**Given exercise:**
Locate the lines where "Write" occurs and copy them as they stand.

- - - - -

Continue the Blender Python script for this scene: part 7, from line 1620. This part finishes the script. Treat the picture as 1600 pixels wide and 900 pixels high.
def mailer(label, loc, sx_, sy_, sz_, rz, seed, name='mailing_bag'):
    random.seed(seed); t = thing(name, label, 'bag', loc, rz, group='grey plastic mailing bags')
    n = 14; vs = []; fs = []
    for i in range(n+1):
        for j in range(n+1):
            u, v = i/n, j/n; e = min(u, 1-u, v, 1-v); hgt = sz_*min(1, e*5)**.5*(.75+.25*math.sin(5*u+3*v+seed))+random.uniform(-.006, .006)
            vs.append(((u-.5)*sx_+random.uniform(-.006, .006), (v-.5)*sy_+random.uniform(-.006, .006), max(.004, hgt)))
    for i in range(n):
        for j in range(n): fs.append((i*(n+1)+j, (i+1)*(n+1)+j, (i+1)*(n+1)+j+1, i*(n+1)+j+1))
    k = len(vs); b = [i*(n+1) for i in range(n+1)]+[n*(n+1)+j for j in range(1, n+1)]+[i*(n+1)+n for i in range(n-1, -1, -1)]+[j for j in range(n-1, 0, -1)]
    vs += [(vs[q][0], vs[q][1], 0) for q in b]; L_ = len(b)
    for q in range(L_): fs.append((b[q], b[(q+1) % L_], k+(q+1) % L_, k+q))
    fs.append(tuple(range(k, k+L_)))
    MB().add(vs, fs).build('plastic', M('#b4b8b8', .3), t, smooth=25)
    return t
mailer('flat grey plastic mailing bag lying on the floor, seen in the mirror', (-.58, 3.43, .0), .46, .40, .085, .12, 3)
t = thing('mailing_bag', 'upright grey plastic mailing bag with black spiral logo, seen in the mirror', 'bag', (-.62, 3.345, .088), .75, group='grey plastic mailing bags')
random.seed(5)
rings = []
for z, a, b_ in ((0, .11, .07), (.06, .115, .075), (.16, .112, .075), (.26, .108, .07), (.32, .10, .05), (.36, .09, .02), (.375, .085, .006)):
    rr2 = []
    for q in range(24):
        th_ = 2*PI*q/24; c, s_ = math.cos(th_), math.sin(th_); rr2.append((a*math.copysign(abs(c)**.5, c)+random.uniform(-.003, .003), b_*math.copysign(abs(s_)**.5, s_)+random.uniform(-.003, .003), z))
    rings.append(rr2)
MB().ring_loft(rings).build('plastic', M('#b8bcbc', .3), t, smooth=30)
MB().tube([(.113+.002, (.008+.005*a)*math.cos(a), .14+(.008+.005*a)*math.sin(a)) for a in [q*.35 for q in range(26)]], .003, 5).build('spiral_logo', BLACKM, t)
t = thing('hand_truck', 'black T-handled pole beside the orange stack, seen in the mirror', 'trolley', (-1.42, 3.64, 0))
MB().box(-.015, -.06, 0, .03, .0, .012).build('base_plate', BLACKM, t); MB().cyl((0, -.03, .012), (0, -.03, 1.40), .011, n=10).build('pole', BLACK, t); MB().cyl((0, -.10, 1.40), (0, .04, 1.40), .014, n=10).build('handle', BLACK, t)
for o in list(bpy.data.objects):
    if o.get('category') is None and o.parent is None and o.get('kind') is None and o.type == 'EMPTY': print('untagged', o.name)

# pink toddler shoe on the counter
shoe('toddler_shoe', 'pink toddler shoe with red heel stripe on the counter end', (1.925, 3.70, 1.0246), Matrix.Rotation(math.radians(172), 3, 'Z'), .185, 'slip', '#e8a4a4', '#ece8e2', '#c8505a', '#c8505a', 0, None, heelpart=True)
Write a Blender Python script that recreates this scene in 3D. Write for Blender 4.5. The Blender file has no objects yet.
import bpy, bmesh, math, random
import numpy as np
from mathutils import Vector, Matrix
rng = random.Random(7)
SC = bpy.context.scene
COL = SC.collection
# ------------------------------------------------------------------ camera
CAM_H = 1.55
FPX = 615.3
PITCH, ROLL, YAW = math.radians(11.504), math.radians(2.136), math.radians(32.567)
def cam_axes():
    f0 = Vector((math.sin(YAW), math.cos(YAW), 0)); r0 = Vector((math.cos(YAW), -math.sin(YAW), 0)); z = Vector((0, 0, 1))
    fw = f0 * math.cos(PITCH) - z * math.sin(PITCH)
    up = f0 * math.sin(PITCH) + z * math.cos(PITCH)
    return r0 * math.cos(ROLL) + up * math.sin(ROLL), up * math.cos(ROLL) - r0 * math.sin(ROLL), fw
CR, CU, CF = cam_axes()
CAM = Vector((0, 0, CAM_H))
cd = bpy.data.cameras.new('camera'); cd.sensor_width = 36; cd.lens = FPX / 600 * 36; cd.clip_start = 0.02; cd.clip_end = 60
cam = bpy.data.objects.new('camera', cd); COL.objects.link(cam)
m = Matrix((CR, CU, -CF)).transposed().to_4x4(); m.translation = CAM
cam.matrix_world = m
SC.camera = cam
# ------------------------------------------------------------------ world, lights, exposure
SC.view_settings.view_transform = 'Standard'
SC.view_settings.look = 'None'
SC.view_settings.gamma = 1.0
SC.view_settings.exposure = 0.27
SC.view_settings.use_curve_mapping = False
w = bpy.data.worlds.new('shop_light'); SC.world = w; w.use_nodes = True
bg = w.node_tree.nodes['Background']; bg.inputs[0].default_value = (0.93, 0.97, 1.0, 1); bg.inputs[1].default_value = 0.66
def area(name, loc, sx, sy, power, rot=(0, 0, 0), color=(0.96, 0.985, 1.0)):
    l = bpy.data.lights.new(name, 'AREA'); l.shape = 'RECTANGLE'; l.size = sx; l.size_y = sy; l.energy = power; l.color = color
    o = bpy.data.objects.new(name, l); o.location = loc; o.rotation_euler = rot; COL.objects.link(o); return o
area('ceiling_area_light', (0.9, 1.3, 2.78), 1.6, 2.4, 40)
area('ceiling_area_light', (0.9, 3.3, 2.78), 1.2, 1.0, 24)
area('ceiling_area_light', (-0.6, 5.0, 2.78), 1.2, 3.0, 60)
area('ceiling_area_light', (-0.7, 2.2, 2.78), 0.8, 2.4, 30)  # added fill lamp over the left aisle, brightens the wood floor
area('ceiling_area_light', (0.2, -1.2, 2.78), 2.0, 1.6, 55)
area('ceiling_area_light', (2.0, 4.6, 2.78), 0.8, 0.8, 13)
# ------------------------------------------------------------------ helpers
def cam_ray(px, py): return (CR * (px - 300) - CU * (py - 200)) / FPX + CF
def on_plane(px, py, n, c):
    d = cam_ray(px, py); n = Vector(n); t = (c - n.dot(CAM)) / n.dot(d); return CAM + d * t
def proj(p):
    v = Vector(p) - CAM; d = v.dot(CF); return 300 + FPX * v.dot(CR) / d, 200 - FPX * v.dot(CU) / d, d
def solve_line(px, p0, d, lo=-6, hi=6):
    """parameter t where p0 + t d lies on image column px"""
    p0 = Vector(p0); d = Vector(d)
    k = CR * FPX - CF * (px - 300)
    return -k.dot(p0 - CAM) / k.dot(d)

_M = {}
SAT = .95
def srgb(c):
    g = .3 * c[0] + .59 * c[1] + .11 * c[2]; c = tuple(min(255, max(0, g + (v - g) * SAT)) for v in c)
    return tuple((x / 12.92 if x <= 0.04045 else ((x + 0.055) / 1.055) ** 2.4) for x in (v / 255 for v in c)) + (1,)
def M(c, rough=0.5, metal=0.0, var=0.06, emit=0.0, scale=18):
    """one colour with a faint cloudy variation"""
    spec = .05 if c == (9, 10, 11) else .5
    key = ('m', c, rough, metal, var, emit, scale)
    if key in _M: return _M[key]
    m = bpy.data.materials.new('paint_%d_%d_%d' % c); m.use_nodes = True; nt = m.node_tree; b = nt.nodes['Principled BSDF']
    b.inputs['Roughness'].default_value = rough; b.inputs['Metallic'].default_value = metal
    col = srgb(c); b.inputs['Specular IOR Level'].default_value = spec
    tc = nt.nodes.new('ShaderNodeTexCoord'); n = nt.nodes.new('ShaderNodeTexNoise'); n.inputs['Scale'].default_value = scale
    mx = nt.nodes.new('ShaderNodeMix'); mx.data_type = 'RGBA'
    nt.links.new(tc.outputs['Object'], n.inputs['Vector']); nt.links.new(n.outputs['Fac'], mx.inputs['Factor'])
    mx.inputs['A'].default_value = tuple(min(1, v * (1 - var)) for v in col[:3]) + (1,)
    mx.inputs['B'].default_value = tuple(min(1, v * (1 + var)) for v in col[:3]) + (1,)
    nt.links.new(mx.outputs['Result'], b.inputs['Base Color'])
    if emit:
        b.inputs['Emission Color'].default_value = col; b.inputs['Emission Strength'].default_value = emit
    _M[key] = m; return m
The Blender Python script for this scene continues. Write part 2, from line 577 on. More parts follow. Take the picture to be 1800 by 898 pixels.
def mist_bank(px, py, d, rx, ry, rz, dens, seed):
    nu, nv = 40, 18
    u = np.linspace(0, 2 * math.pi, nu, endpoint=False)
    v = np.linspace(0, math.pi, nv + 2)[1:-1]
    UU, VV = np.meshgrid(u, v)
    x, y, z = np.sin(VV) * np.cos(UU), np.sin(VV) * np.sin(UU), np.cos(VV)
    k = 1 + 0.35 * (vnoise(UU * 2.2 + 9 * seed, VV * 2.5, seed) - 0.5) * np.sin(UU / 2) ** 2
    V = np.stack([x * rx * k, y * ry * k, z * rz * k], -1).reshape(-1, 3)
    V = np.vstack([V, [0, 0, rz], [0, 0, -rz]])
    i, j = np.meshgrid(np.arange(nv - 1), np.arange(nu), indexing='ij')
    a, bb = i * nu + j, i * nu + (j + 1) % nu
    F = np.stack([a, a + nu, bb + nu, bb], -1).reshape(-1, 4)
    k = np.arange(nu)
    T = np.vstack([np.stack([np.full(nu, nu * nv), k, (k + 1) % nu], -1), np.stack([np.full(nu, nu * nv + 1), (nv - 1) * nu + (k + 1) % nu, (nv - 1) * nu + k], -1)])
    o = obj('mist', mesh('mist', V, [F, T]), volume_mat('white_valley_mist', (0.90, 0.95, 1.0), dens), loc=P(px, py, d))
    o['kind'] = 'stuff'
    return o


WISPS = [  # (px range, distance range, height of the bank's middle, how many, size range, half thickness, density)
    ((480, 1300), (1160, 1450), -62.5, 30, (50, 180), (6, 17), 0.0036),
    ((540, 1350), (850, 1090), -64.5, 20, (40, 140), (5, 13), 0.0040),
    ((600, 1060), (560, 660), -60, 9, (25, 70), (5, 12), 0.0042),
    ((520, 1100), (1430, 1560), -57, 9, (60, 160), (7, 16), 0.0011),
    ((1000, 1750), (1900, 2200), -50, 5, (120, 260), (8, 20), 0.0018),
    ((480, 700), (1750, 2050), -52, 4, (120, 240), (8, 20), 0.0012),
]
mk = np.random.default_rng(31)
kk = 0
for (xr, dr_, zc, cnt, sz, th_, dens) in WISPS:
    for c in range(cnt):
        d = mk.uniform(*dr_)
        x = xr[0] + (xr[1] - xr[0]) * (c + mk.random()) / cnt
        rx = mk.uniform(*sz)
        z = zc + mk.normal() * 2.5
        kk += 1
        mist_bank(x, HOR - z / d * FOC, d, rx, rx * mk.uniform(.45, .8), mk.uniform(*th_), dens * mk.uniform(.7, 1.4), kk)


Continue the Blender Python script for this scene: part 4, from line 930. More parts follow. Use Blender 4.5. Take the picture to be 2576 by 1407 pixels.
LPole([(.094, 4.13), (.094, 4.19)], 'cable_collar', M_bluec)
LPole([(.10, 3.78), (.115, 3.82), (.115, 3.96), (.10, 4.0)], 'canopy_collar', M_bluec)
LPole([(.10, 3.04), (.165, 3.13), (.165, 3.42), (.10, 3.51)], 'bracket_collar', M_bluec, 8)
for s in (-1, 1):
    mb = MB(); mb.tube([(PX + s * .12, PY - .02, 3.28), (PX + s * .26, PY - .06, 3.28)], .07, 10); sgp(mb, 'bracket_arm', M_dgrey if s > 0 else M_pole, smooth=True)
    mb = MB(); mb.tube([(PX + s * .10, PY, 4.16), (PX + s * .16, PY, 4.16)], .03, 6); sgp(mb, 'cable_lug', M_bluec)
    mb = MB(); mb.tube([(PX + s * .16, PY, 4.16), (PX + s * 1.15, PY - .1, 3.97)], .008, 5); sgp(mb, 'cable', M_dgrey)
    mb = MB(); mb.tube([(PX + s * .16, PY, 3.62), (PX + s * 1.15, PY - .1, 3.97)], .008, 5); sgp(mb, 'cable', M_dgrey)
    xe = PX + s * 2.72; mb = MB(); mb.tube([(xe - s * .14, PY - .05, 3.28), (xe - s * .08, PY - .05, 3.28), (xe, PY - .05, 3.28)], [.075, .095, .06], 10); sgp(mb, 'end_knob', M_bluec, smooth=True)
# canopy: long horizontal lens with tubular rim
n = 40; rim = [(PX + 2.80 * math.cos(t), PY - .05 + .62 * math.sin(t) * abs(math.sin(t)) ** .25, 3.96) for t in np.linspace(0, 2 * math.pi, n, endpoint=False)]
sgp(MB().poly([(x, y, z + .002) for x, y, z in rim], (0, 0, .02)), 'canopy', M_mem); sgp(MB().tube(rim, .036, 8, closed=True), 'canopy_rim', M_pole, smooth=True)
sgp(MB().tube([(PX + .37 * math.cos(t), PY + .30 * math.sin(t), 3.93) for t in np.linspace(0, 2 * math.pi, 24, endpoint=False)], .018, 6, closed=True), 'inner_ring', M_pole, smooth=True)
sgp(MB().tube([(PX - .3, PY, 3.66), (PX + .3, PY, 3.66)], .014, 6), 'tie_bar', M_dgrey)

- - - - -

**Correct output:**
Write a Blender Python script that recreates this scene in 3D. Write for Blender 4.5. The Blender file has no objects yet.
The Blender Python script for this scene continues. Write part 2, from line 577 on. More parts follow. Take the picture to be 1800 by 898 pixels.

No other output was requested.